## DATA SECTION
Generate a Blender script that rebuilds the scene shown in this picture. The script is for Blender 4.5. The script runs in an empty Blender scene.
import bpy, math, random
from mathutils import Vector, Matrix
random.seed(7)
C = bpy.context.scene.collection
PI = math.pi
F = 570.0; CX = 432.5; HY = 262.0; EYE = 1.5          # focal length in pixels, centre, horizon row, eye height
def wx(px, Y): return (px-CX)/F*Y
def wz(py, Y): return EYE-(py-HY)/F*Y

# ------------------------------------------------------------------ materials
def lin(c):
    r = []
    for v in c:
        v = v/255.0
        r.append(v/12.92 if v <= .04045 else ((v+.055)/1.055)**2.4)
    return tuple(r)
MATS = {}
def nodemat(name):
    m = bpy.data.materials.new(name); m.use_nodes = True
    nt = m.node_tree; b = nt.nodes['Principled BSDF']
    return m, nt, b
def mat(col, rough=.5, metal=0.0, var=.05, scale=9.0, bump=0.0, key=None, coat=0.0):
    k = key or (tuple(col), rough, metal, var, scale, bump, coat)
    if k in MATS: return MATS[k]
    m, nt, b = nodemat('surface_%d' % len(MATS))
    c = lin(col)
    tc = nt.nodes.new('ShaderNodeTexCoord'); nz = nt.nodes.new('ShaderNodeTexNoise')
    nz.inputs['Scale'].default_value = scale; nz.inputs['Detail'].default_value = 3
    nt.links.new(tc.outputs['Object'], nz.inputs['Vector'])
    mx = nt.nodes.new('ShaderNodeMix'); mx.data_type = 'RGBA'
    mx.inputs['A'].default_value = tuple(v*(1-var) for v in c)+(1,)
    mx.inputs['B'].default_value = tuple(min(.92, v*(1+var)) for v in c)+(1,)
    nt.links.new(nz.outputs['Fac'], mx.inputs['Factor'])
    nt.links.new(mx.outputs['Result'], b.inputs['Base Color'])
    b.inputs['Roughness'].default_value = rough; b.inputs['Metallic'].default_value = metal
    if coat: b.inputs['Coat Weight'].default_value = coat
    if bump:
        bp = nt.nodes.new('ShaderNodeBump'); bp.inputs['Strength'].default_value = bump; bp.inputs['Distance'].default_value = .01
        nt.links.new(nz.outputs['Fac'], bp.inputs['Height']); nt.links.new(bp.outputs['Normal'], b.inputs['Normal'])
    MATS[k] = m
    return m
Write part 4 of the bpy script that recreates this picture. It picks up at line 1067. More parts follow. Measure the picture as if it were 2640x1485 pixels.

## GIVEN EXERCISE
Extract every entry in the listing word for word.

## SOLUTION FOR THIS PROBLEM
Generate a Blender script that rebuilds the scene shown in this picture. The script is for Blender 4.5. The script runs in an empty Blender scene.
import bpy, math, random
from mathutils import Vector, Matrix
random.seed(7)
C = bpy.context.scene.collection
PI = math.pi
F = 570.0; CX = 432.5; HY = 262.0; EYE = 1.5          # focal length in pixels, centre, horizon row, eye height
def wx(px, Y): return (px-CX)/F*Y
def wz(py, Y): return EYE-(py-HY)/F*Y

# ------------------------------------------------------------------ materials
def lin(c):
    r = []
    for v in c:
        v = v/255.0
        r.append(v/12.92 if v <= .04045 else ((v+.055)/1.055)**2.4)
    return tuple(r)
MATS = {}
def nodemat(name):
    m = bpy.data.materials.new(name); m.use_nodes = True
    nt = m.node_tree; b = nt.nodes['Principled BSDF']
    return m, nt, b
def mat(col, rough=.5, metal=0.0, var=.05, scale=9.0, bump=0.0, key=None, coat=0.0):
    k = key or (tuple(col), rough, metal, var, scale, bump, coat)
    if k in MATS: return MATS[k]
    m, nt, b = nodemat('surface_%d' % len(MATS))
    c = lin(col)
    tc = nt.nodes.new('ShaderNodeTexCoord'); nz = nt.nodes.new('ShaderNodeTexNoise')
    nz.inputs['Scale'].default_value = scale; nz.inputs['Detail'].default_value = 3
    nt.links.new(tc.outputs['Object'], nz.inputs['Vector'])
    mx = nt.nodes.new('ShaderNodeMix'); mx.data_type = 'RGBA'
    mx.inputs['A'].default_value = tuple(v*(1-var) for v in c)+(1,)
    mx.inputs['B'].default_value = tuple(min(.92, v*(1+var)) for v in c)+(1,)
    nt.links.new(nz.outputs['Fac'], mx.inputs['Factor'])
    nt.links.new(mx.outputs['Result'], b.inputs['Base Color'])
    b.inputs['Roughness'].default_value = rough; b.inputs['Metallic'].default_value = metal
    if coat: b.inputs['Coat Weight'].default_value = coat
    if bump:
        bp = nt.nodes.new('ShaderNodeBump'); bp.inputs['Strength'].default_value = bump; bp.inputs['Distance'].default_value = .01
        nt.links.new(nz.outputs['Fac'], bp.inputs['Height']); nt.links.new(bp.outputs['Normal'], b.inputs['Normal'])
    MATS[k] = m
    return m
Write part 4 of the bpy script that recreates this picture. It picks up at line 1067. More parts follow. Measure the picture as if it were 2640x1485 pixels.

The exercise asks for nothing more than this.